## DATASET RECORDS

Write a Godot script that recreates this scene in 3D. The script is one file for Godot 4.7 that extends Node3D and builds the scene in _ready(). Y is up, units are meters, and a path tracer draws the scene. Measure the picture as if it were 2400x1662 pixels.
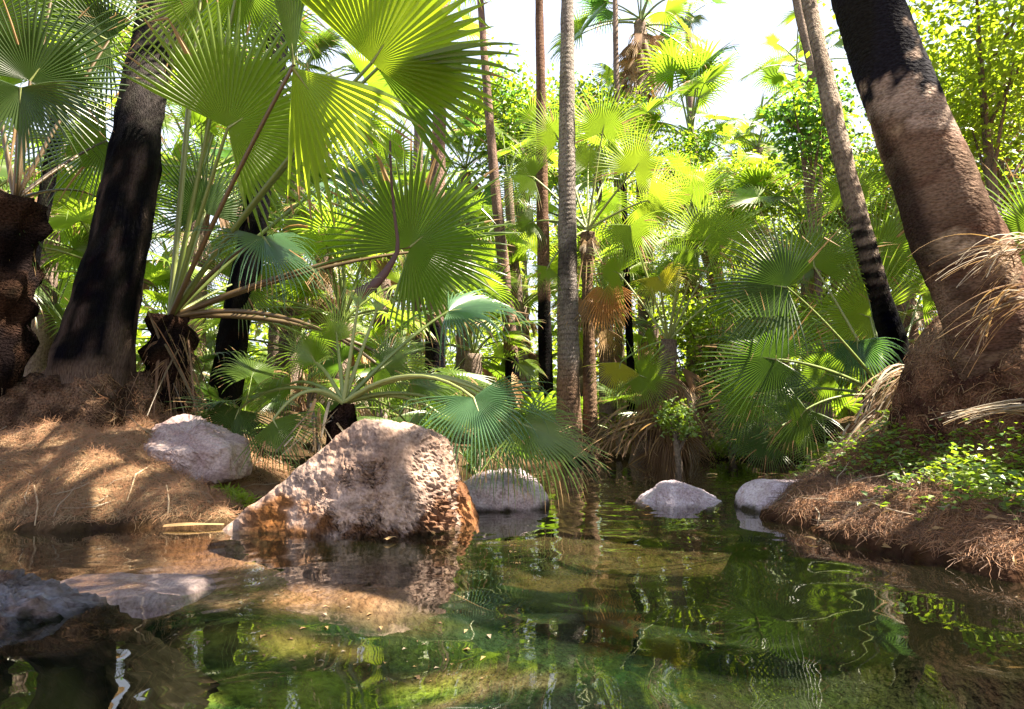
extends Node3D

const FL := 1500.0        # focal length in pixels of the 2400 x 1662 photograph
const PITCH := 5.86
var cam_xf: Transform3D
var taken := {}
var kid_names := {}
var nz := FastNoiseLite.new()
var nz2 := FastNoiseLite.new()
var M := {}
var lib := {}

# ---------------------------------------------------------------- helpers: names and tags

func numbered(called: String) -> String:
	var n: int = taken.get(called, -1) + 1
	taken[called] = n
	return called if n == 0 else "%s_%03d" % [called, n]

func thing(called: String, label: String, category: String, pos := Vector3.ZERO, group := "") -> Node3D:
	var o := Node3D.new()
	o.name = numbered(called)
	add_child(o, true)
	o.position = pos
	o.set_meta("label", label)
	o.set_meta("category", category)
	if group != "":
		o.set_meta("group", group)
	return o

func part(parent: Node3D, called: String, mesh: Mesh, m: Material, xf := Transform3D.IDENTITY) -> MeshInstance3D:
	var o := MeshInstance3D.new()
	var key := str(parent.get_instance_id()) + called
	var n: int = kid_names.get(key, -1) + 1
	kid_names[key] = n
	o.name = called if n == 0 else "%s_%03d" % [called, n]
	o.mesh = mesh
	if mesh.get_surface_count() > 1:
		o.set_surface_override_material(0, m)
		o.set_surface_override_material(1, M["dry"])
	else:
		o.material_override = m
	o.transform = xf
	parent.add_child(o, true)
	return o

func solo(called: String, mesh: Mesh, m: Material, label: String, category: String, pos := Vector3.ZERO, group := "") -> MeshInstance3D:
	var o := MeshInstance3D.new()
	o.name = numbered(called)
	o.mesh = mesh
	o.material_override = m
	o.position = pos
	add_child(o, true)
	if label != "":
		o.set_meta("label", label)
	if category != "":
		o.set_meta("category", category)
	if group != "":
		o.set_meta("group", group)
	return o

func scatter(parent: Node3D, called: String, mesh: Mesh, m: Material, xfs: Array, stuff := true, cols := []) -> MultiMeshInstance3D:
	var mm := MultiMesh.new()
	mm.transform_format = MultiMesh.TRANSFORM_3D
	if cols.size() > 0:
		mm.use_colors = true
	mm.mesh = mesh
	mm.instance_count = xfs.size()
	for i in xfs.size():
		mm.set_instance_transform(i, xfs[i])
		if cols.size() > 0:
			mm.set_instance_color(i, cols[i])
	var o := MultiMeshInstance3D.new()
	o.multimesh = mm
	o.material_override = m
	if parent == self:
		o.name = numbered(called)
	else:
		var key := str(parent.get_instance_id()) + called
		var n: int = kid_names.get(key, -1) + 1
		kid_names[key] = n
		o.name = called if n == 0 else "%s_%03d" % [called, n]
	parent.add_child(o, true)
	if stuff:
		o.set_meta("kind", "stuff")
	return o

func rgen(s: int) -> RandomNumberGenerator:
	var r := RandomNumberGenerator.new()
	r.seed = s * 7919 + 13
	return r

# ---------------------------------------------------------------- helpers: places

func at(px: float, py: float, d: float) -> Vector3:
	return cam_xf * Vector3((px - 1200.0) / FL * d, (831.0 - py) / FL * d, -d)

func on_level(px: float, py: float, level := 0.0) -> Vector3:
	var dir := cam_xf.basis * Vector3((px - 1200.0) / FL, (831.0 - py) / FL, -1.0)
	var t := (level - cam_xf.origin.y) / dir.y
	return cam_xf.origin + dir * t

func smooth(a: float, b: float, x: float) -> float:
	return smoothstep(a, b, x)

func n3(p: Vector3, f: float) -> float:
	return nz.get_noise_3d(p.x * f, p.y * f, p.z * f)

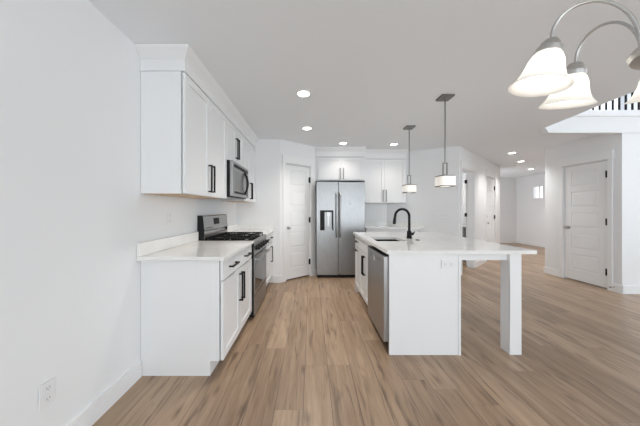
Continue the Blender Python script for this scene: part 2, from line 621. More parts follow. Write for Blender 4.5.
# loft fascia and ledge
struct(MB().prism([(3.555, 2.569), (3.623, 2.462), (8.0, 2.462), (8.0, 2.72), (3.57, 2.72)], 3.585, 3.70, 'y').build('trim_5', 'wall_paint'))
struct(MB().box(3.60, 8.0, 3.565, 3.74, 2.71, 2.735).box(3.60, 8.0, 3.60, 3.70, 2.735, 2.815).build('trim_6', 'trim_paint'))

# bathroom behind the open doorway
struct(MB().box(3.2, 3.92, 6.3, 6.42, 0, CEIL).box(4.30, 4.80, 6.3, 6.42, 0, CEIL).box(3.92, 4.30, 6.3, 6.42, 0, 2.09)
       .box(3.92, 4.30, 6.3, 6.42, 2.37, CEIL).build('wall_bathroom', 'wall_paint'))
struct(MB().box(2.62, 2.74, 4.78, 6.42, 0, CEIL).build('wall_bathroom_left', 'wall_paint'))
struct(MB().box(2.74, 3.2, 6.3, 6.42, 0, CEIL).build('wall_bathroom_corner', 'wall_paint'))
wf = structE('window_4', (4.11, 6.36, 2.09))
MB().box(3.92, 4.30, 6.32, 6.40, 2.09, 2.11).box(3.92, 4.30, 6.32, 6.40, 2.35, 2.37).box(3.92, 3.94, 6.32, 6.40, 2.11, 2.35).box(4.28, 4.30, 6.32, 6.40, 2.11, 2.35).build('window_frame', 'trim_paint', wf)
MB().box(3.94, 4.28, 6.355, 6.365, 2.11, 2.35).build('pane', 'window_glass', wf)
# open bathroom door leaf, swung back against the inside of the hall wall
dl = structE('door_4', MH @ Vector((1.28, -0.17, 0.02)))
MB(MH).box(0.95, 1.69, -0.16, -0.125, 0.02, 2.09).build('leaf', 'trim_paint', dl)
for hz in (0.30, 1.17, 1.915):
    MB(MH).box(0.87, 0.94, -0.165, -0.123, hz - 0.04, hz + 0.04).build('hinge', 'black_metal', dl)

# ------------------------------------------------------------------ cabinets
def bar_handle(M, parent, u, d, z, length, vertical=True, r=0.0065, m='black_metal'):
    b = MB(M)
    s, off = length / 2, 0.034
    if vertical:
        b.box(u - r, u + r, d + off - r, d + off + r, z - s, z + s)
        for k in (-1, 1):
            b.box(u - r, u + r, d, d + off - r, z + k * s - (2 * r if k > 0 else 0), z + k * s + (2 * r if k < 0 else 0))
    else:
        b.box(u - s, u + s, d + off - r, d + off + r, z - r, z + r)
        for k in (-1, 1):
            b.box(u + k * s - (2 * r if k > 0 else 0), u + k * s + (2 * r if k < 0 else 0), d, d + off - r, z - r, z + r)
    return b.build('handle', m, parent)


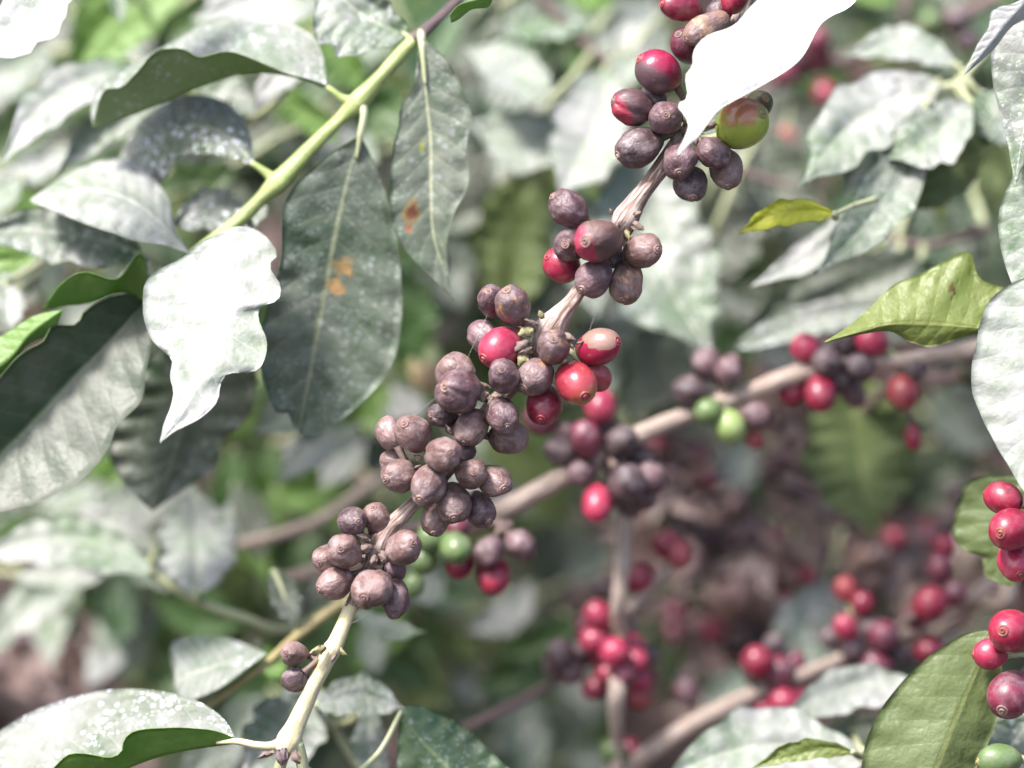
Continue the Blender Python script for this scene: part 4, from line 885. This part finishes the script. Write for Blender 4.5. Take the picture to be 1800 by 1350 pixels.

## WHAT THE TASK REQUIRES
Set the data above down again exactly as given, with no pictures.

## RESPONSE TO THIS TASK
Write a Godot script that recreates this scene in 3D. The script is one file for Godot 4.7 that extends Node3D and builds the scene in _ready(). Y is up, units are meters, and a path tracer draws the scene. Measure the picture as if it were 2400x1662 pixels.
extends Node3D

const FL := 1500.0        # focal length in pixels of the 2400 x 1662 photograph
const PITCH := 5.86
var cam_xf: Transform3D
var taken := {}
var kid_names := {}
var nz := FastNoiseLite.new()
var nz2 := FastNoiseLite.new()
var M := {}
var lib := {}

# ---------------------------------------------------------------- helpers: names and tags

func numbered(called: String) -> String:
	var n: int = taken.get(called, -1) + 1
	taken[called] = n
	return called if n == 0 else "%s_%03d" % [called, n]

func thing(called: String, label: String, category: String, pos := Vector3.ZERO, group := "") -> Node3D:
	var o := Node3D.new()
	o.name = numbered(called)
	add_child(o, true)
	o.position = pos
	o.set_meta("label", label)
	o.set_meta("category", category)
	if group != "":
		o.set_meta("group", group)
	return o

func part(parent: Node3D, called: String, mesh: Mesh, m: Material, xf := Transform3D.IDENTITY) -> MeshInstance3D:
	var o := MeshInstance3D.new()
	var key := str(parent.get_instance_id()) + called
	var n: int = kid_names.get(key, -1) + 1
	kid_names[key] = n
	o.name = called if n == 0 else "%s_%03d" % [called, n]
	o.mesh = mesh
	if mesh.get_surface_count() > 1:
		o.set_surface_override_material(0, m)
		o.set_surface_override_material(1, M["dry"])
	else:
		o.material_override = m
	o.transform = xf
	parent.add_child(o, true)
	return o

func solo(called: String, mesh: Mesh, m: Material, label: String, category: String, pos := Vector3.ZERO, group := "") -> MeshInstance3D:
	var o := MeshInstance3D.new()
	o.name = numbered(called)
	o.mesh = mesh
	o.material_override = m
	o.position = pos
	add_child(o, true)
	if label != "":
		o.set_meta("label", label)
	if category != "":
		o.set_meta("category", category)
	if group != "":
		o.set_meta("group", group)
	return o

func scatter(parent: Node3D, called: String, mesh: Mesh, m: Material, xfs: Array, stuff := true, cols := []) -> MultiMeshInstance3D:
	var mm := MultiMesh.new()
	mm.transform_format = MultiMesh.TRANSFORM_3D
	if cols.size() > 0:
		mm.use_colors = true
	mm.mesh = mesh
	mm.instance_count = xfs.size()
	for i in xfs.size():
		mm.set_instance_transform(i, xfs[i])
		if cols.size() > 0:
			mm.set_instance_color(i, cols[i])
	var o := MultiMeshInstance3D.new()
	o.multimesh = mm
	o.material_override = m
	if parent == self:
		o.name = numbered(called)
	else:
		var key := str(parent.get_instance_id()) + called
		var n: int = kid_names.get(key, -1) + 1
		kid_names[key] = n
		o.name = called if n == 0 else "%s_%03d" % [called, n]
	parent.add_child(o, true)
	if stuff:
		o.set_meta("kind", "stuff")
	return o

func rgen(s: int) -> RandomNumberGenerator:
	var r := RandomNumberGenerator.new()
	r.seed = s * 7919 + 13
	return r

# ---------------------------------------------------------------- helpers: places

func at(px: float, py: float, d: float) -> Vector3:
	return cam_xf * Vector3((px - 1200.0) / FL * d, (831.0 - py) / FL * d, -d)

func on_level(px: float, py: float, level := 0.0) -> Vector3:
	var dir := cam_xf.basis * Vector3((px - 1200.0) / FL, (831.0 - py) / FL, -1.0)
	var t := (level - cam_xf.origin.y) / dir.y
	return cam_xf.origin + dir * t

func smooth(a: float, b: float, x: float) -> float:
	return smoothstep(a, b, x)

func n3(p: Vector3, f: float) -> float:
	return nz.get_noise_3d(p.x * f, p.y * f, p.z * f)

Continue the Blender Python script for this scene: part 2, from line 621. More parts follow. Write for Blender 4.5.
# loft fascia and ledge
struct(MB().prism([(3.555, 2.569), (3.623, 2.462), (8.0, 2.462), (8.0, 2.72), (3.57, 2.72)], 3.585, 3.70, 'y').build('trim_5', 'wall_paint'))
struct(MB().box(3.60, 8.0, 3.565, 3.74, 2.71, 2.735).box(3.60, 8.0, 3.60, 3.70, 2.735, 2.815).build('trim_6', 'trim_paint'))

# bathroom behind the open doorway
struct(MB().box(3.2, 3.92, 6.3, 6.42, 0, CEIL).box(4.30, 4.80, 6.3, 6.42, 0, CEIL).box(3.92, 4.30, 6.3, 6.42, 0, 2.09)
       .box(3.92, 4.30, 6.3, 6.42, 2.37, CEIL).build('wall_bathroom', 'wall_paint'))
struct(MB().box(2.62, 2.74, 4.78, 6.42, 0, CEIL).build('wall_bathroom_left', 'wall_paint'))
struct(MB().box(2.74, 3.2, 6.3, 6.42, 0, CEIL).build('wall_bathroom_corner', 'wall_paint'))
wf = structE('window_4', (4.11, 6.36, 2.09))
MB().box(3.92, 4.30, 6.32, 6.40, 2.09, 2.11).box(3.92, 4.30, 6.32, 6.40, 2.35, 2.37).box(3.92, 3.94, 6.32, 6.40, 2.11, 2.35).box(4.28, 4.30, 6.32, 6.40, 2.11, 2.35).build('window_frame', 'trim_paint', wf)
MB().box(3.94, 4.28, 6.355, 6.365, 2.11, 2.35).build('pane', 'window_glass', wf)
# open bathroom door leaf, swung back against the inside of the hall wall
dl = structE('door_4', MH @ Vector((1.28, -0.17, 0.02)))
MB(MH).box(0.95, 1.69, -0.16, -0.125, 0.02, 2.09).build('leaf', 'trim_paint', dl)
for hz in (0.30, 1.17, 1.915):
    MB(MH).box(0.87, 0.94, -0.165, -0.123, hz - 0.04, hz + 0.04).build('hinge', 'black_metal', dl)

# ------------------------------------------------------------------ cabinets
def bar_handle(M, parent, u, d, z, length, vertical=True, r=0.0065, m='black_metal'):
    b = MB(M)
    s, off = length / 2, 0.034
    if vertical:
        b.box(u - r, u + r, d + off - r, d + off + r, z - s, z + s)
        for k in (-1, 1):
            b.box(u - r, u + r, d, d + off - r, z + k * s - (2 * r if k > 0 else 0), z + k * s + (2 * r if k < 0 else 0))
    else:
        b.box(u - s, u + s, d + off - r, d + off + r, z - r, z + r)
        for k in (-1, 1):
            b.box(u + k * s - (2 * r if k > 0 else 0), u + k * s + (2 * r if k < 0 else 0), d, d + off - r, z - r, z + r)
    return b.build('handle', m, parent)


Continue the Blender Python script for this scene: part 4, from line 885. This part finishes the script. Write for Blender 4.5. Take the picture to be 1800 by 1350 pixels.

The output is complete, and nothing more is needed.